Ingrid Gerstbach, Wirtschaftspsychologin und Coachin aus Wien, mahnt jedoch: „Wenn Unternehmen eine motivierte Belegschaft wollen, ist Geld eindeutig nicht die Lösung“, sagt sie. Es gebe Studien, die zeigten: Der Zusammenhang zwischen Gehalt und Arbeitszufriedenheit sei schwach.

Nachhaltiger sei es:

  1. Ein Gefühl für gemeinsame Werte zu haben und zu vermitteln. Gerstbach: „Bei jeder Gelegenheit zu betonen, wie wichtig Wertschätzung ist, aber dann kaum Lob zu verteilen und schon bei kleinen Fehlern der Mitarbeiter mit erhobenem Zeigefinger zu reagieren – das rächt sich sehr schnell.“

  2. Eine Fehlerkultur zu etablieren. „Das Stichwort ist hier psychologische Sicherheit“, sagt Gerstbach. Heißt: Mitarbeiter müssen das Gefühl haben, Fehler machen zu dürfen und anzusprechen, ohne Nachteile daraus fürchten zu müssen.
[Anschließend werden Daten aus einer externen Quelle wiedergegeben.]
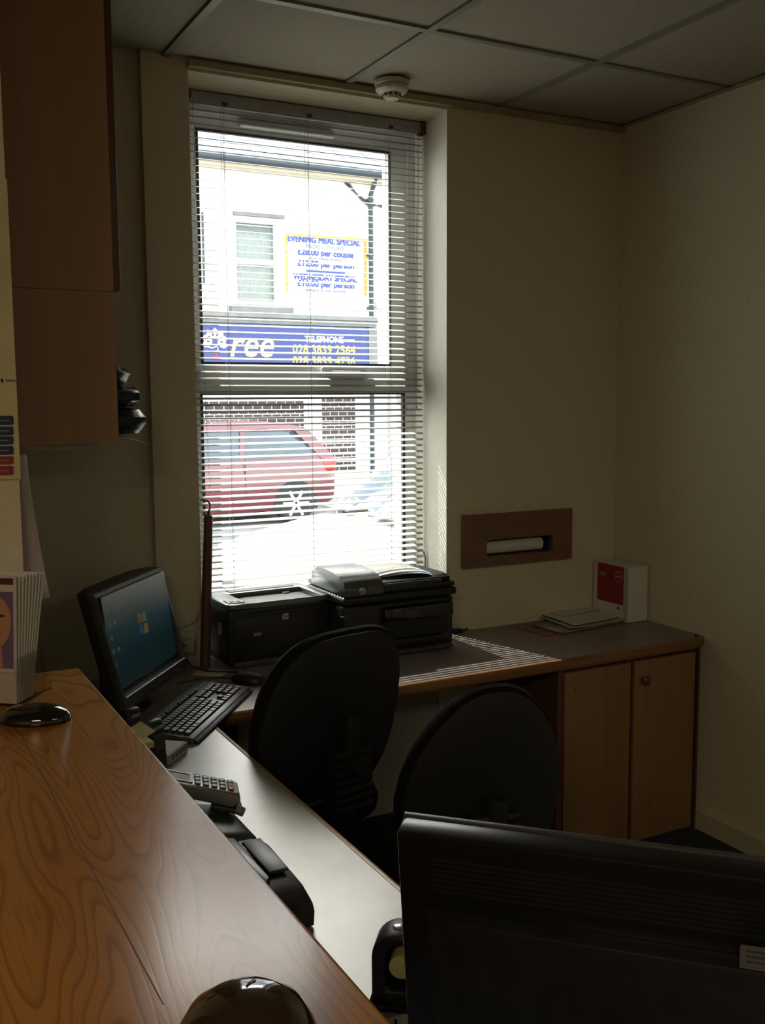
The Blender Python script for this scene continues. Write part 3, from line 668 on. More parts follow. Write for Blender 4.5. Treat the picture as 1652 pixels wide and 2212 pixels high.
# ---- cars
def car(name, label, paint, loc, rz, L=3.75, W=1.62, mirror=False):
    r = thing(name, label, 'car', loc, rz)
    # stations: x, z_sill, z_belt, half width
    st = [(0, .34, .60, .60), (.05, .26, .66, .68), (.25, .20, .74, .76), (.75, .19, .83, .81), (1.15, .19, .90, .81), (2.2, .19, .93, .81), (3.1, .19, .95, .81), (3.5, .22, .96, .78), (3.70, .30, .93, .70), (L, .36, .72, .64)]
    b = B(); rings = []
    for x, zs, zb_, hw in st:
        rings.append([(x, -hw*.93, zs), (x, -hw, zs+.12), (x, -hw, zs+(zb_-zs)*.65), (x, -hw*.93, zb_-.02), (x, -hw*.82, zb_+.01), (x, 0, zb_+.045), (x, hw*.82, zb_+.01), (x, hw*.93, zb_-.02), (x, hw, zs+(zb_-zs)*.65), (x, hw, zs+.12), (x, hw*.93, zs)])
    n_ = len(rings[0]); vs = [q for R_ in rings for q in R_]
    fs = [(i*n_+k, i*n_+(k+1) % n_, (i+1)*n_+(k+1) % n_, (i+1)*n_+k) for i in range(len(rings)-1) for k in range(n_)]+[list(range(n_)), list(range((len(rings)-1)*n_, len(rings)*n_))[::-1]]
    b._add(vs, fs); body = b.out('body', paint, r, smooth=True)
    # greenhouse
    gs = [(1.05, .92, .92), (1.62, 1.36, 1.30), (2.0, 1.43, 1.36), (2.7, 1.44, 1.37), (3.25, 1.36, 1.30), (3.62, .95, .94)]
    b = B(); rings = []
    for x, zr, zsd in gs:
        t_ = max(0, (zr-.92)/.5); hw = .73-.13*t_
        rings.append([(x, -.74, .90), (x, -hw, zsd-.02), (x, -hw*.85, zr), (x, 0, zr+.012), (x, hw*.85, zr), (x, hw, zsd-.02), (x, .74, .90)])
    n_ = 7; vs = [q for R_ in rings for q in R_]
    fs = [(i*n_+k, i*n_+(k+1) % n_, (i+1)*n_+(k+1) % n_, (i+1)*n_+k) for i in range(len(rings)-1) for k in range(n_)]
    b._add(vs, fs); b.out('glasshouse', 'carglass', r, smooth=True)
    # roof skin and pillars
    b = B(); rs = gs[1:5]; vs = []
    for x, zr, zsd in rs:
        hw = (.73-.13*max(0, (zr-.92)/.5))+.008
        vs += [(x, -hw, zsd-.03), (x, -hw*.86, zr+.008), (x, 0, zr+.02), (x, hw*.86, zr+.008), (x, hw, zsd-.03)]
    b._add(vs, [(i*5+k, i*5+k+1, (i+1)*5+k+1, (i+1)*5+k) for i in range(3) for k in range(4)]); b.out('roof', paint, r, solid=.02, smooth=True)
    for sy in (-1, 1):
        for (xa, xb, w1) in ((1.05, 1.62, .05), (2.28, 2.34, .07), (3.60, 3.20, .22)):
            b = B(); za, zb2 = .90, 1.34
            b._add([(xa-w1/2, sy*.745, za), (xa+w1/2, sy*.745, za), (xb+w1/2, sy*.635, zb2), (xb-w1/2, sy*.635, zb2), (xa-w1/2, sy*.72, za), (xa+w1/2, sy*.72, za), (xb+w1/2, sy*.60, zb2), (xb-w1/2, sy*.60, zb2)],
                   [(0, 1, 2, 3), (4, 5, 6, 7), (0, 1, 5, 4), (1, 2, 6, 5), (2, 3, 7, 6), (3, 0, 4, 7)]); b.out('pillar', paint, r)
        B().rbox(1.28, 1.42, sy*.90-.06, sy*.90+.06, .90, 1.0, .03).out('door_mirror', paint, r, smooth=True)
        B().rbox(.10, .36, sy*.70-.05, sy*.70+.05, .58, .70, .03).out('headlight', 'lgrey', r, smooth=True)
        B().rbox(3.52, 3.72, sy*.70-.06, sy*.70+.05, .72, .92, .03).out('tail_light', 'tail', r, smooth=True)
        B().rbox(2.05, 2.2, sy*.815-.012, sy*.815+.012, .80, .825, .006).out('door_handle', paint, r, smooth=True)
        B().box(2.30, 2.306, sy*.806-.008, sy*.806+.008, .30, .92).out('door_seam', 'inkb', r)
        for x in (.72, 3.05):
            W_ = T(x, sy*.73, .285) @ RX(PI/2)
            b = B(); b.lathe([(.19, -.09), (.25, -.095), (.285, -.07), (.285, .07), (.25, .095), (.19, .09)], 28, W_); wh = b.out('wheel', 'tyre', r, smooth=True)
            b = B(); b.lathe([(.05, -.06), (.19, -.05), (.19, -.088), (.205, -.09), (.205, .09), (.19, .088), (.19, .05), (.05, .06)], 28, W_); b.out('rim', 'dgrey', wh, smooth=True)
            for k in range(6):
                b = B(); b.rbox(.02, .20, -.022, .022, -.098, -.085, .004, 1, M_=W_ @ RZ(k*PI/3)); b.rbox(.02, .20, -.022, .022, .085, .098, .004, 1, M_=W_ @ RZ(k*PI/3)); b.out('spoke', 'alloy', wh, smooth=True)
            b = B(); pts = [(x+.33*math.cos(a), .285+.33*math.sin(a)) for a in [PI*k/10 for k in range(11)]]+[(x-.33, .2), (x+.33, .2)]
            b.prism(pts, sy*.80, sy*.815, axis='y'); b.out('wheel_arch', 'tyre', r)
    B().rbox(-.01, .08, -.35, .35, .40, .50, .01).out('grille', 'tyre', r, smooth=True)
    B().rbox(-.012, 0.02, -.26, .26, .52, .62, .004).out('number_plate', 'lgrey', r, smooth=True)
    for sy in (-.45, .45): B().rbox(.9, 1.12, sy-.3, sy+.3, .925, .94, .004).out('wiper', 'tyre', r)
    return r
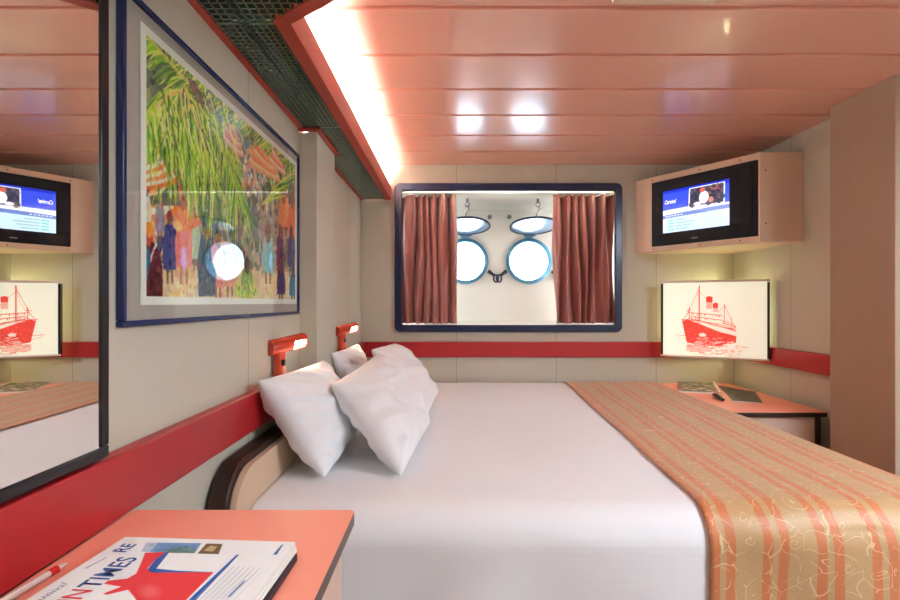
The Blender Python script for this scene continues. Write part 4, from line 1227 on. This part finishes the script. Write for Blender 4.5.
for k in range(4): ss_([(470, 288 + k * 12), (520, 300 + k * 12), (556, 318 + k * 10)], 1.0, RD if k % 2 else LR)
for k in range(30):
    x = rd.uniform(230, 540); y = rd.uniform(410, 434); ss_([(x, y), (x + rd.uniform(10, 30), y - 3)], 1.0, (250, 236, 220), 0.8)
for k in range(70):
    x = rd.uniform(232, 545); y = rd.uniform(310 + (x - 232) * 0.16, 418); ss_([(x, y), (x + rd.uniform(6, 18), y + rd.uniform(0, 3))], 0.5, (246, 150, 136), 0.7)
sp_([(320, 366), (350, 360), (372, 372), (360, 384), (326, 384)], (250, 222, 206)); 
for k in range(12):
    x = rd.uniform(300, 470); y = rd.uniform(386, 410); ss_([(x, y), (x + 26, y + 3)], 0.9, (248, 190, 176), 0.9)
for k in range(90):
    y = rd.uniform(430, 486); f = (y - 430) / 56
    x = rd.uniform(230 + 20 * f, 600 - 30 * f); ss_([(x, y), (x + rd.uniform(12, 40), y + rd.uniform(-3, 3))], 0.8, LR if rd.random() < 0.6 else RD, 0.6)
sp_([(240, 430), (330, 438), (420, 446), (400, 470), (300, 474), (236, 470)], LR, 0.5)
sp_([(496, 440), (520, 424), (548, 430), (562, 446), (530, 452)], (252, 244, 232))
ss_([(160, 376), (236, 382)], 0.6, RD, 0.8); ss_([(170, 390), (230, 402), (250, 424)], 0.5, LR); ss_([(560, 424), (640, 440)], 0.6, LR)
ss_([(480, 486), (580, 496)], 0.5, LR)
ink_mesh(Q.result(), lp(0.013, lz0 + 0.013), lp(LL - 0.013, lz0 + 0.013), lp(0.013, lz1 - 0.016), 'ship_print', painted('ship_print_ink', 0.4, emission=0.24), spn)
c = (1.86, 3.08)
MB().tube([(c[0], c[1], lz0 + 0.05), (c[0], c[1], lz1 - 0.05)], 0.013, 12).build('lamp_tube', M['corner_tube'], sl, smooth='auto')
MB().box(c[0] + 0.014, c[0] + 0.05, c[1] - 0.01, c[1] + 0.05, lz0 + 0.03, lz1 - 0.03).build('lamp_bracket', M['white_plastic'], sl)
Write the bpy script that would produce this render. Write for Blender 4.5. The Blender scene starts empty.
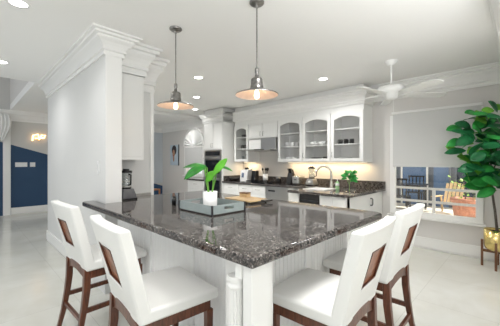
import bpy, math, random
from mathutils import Vector, Matrix
C = bpy.context.scene.collection
S = bpy.context.scene
R = math.radians

# ------------------------------------------------------------------ camera
cd = bpy.data.cameras.new('camera'); cam = bpy.data.objects.new('camera', cd); C.objects.link(cam)
cd.sensor_width = 36; cd.lens = 281/500*36; cd.shift_y = -0.002; cd.clip_start = .05
cam.location = (0, 0, 1.38); cam.rotation_euler = (R(90), 0, R(44.5-90))
S.camera = cam
# ------------------------------------------------------------------ view, world, sun
S.view_settings.view_transform = 'Standard'; S.view_settings.look = 'None'
S.view_settings.gamma = 1; S.view_settings.use_curve_mapping = False
S.view_settings.exposure = 0.45
w = bpy.data.worlds.new('world'); S.world = w; w.use_nodes = True
bg = w.node_tree.nodes['Background']; bg.inputs[0].default_value = (.93, .97, 1, 1); bg.inputs[1].default_value = .85
def light(name, kind, loc, rot, power, color=(1, 1, 1), sx=1, sy=1, **k):
    l = bpy.data.lights.new(name, kind); l.energy = power; l.color = color
    if kind == 'AREA': l.shape = 'RECTANGLE'; l.size = sx; l.size_y = sy
    for a, b in k.items(): setattr(l, a, b)
    o = bpy.data.objects.new(name, l); C.objects.link(o); o.location = loc; o.rotation_euler = rot
    return o
sun = light('sun', 'SUN', (9, -6, 8), (0, 0, 0), 7, (1, .95, .86), angle=R(1)); sun.rotation_euler = Vector((.12, -.55, .83)).to_track_quat('Z', 'Y').to_euler()
# added area fill from behind and beside the camera, no real source
light('fill_south', 'AREA', (2.4, -2.8, 1.5), (R(-90), 0, R(180)), 3, (1, .99, .97), 4.5, 2.2)
light('fill_west', 'AREA', (-3.0, 3.0, 1.5), (R(90), 0, R(-90)), 3, (1, .99, .97), 5.5, 2.2)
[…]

  3. Ehrlich zu sein und Ehrlichkeit einzufordern. Wenn Mitarbeiter das Gefühl hätten, sie könnten ihren Vorgesetzten gegenüber nicht zugeben, dass sie beispielsweise an ihre Kapazitätsgrenzen kommen, beschädige das Vertrauen – und mache unzufrieden, sagt Gerstbach.

  4. Regelmäßig Feedback zu geben – und zwar so konkret wie möglich. Beispiel: Hat eine Mitarbeiterin großen Spaß an HR-Themen oder einer bestimmten Software, sollten Führungskräfte genau dort eine spezielle Weiterbildung organisieren, statt die Angestellte mit einem langen Fortbildungskatalog allein zu lassen.

„Nur weil jemand ein erfolgreich abgeschlossenes BWL-Studium und viel Berufserfahrung hat, ist er noch kein guter Chef“, fasst Gerstbach zusammen. Dieser scheinbar banale Satz sei in vielen Chefetagen noch nicht angekommen.

„Neben Fachwissen braucht eine Führungskraft unbedingt Empathie und die Fähigkeiten, eigene Bedürfnisse hintenanzustellen und anderen aufmerksam zuzuhören“, sagt Gerstbach. Vielen Chefs fehlten diese Skills – ihrer Meinung nach ein strukturelles Problem. Kommenden März wird sich zeigen, was sich verändert hat. Dann erscheint der nächste Engagement Index.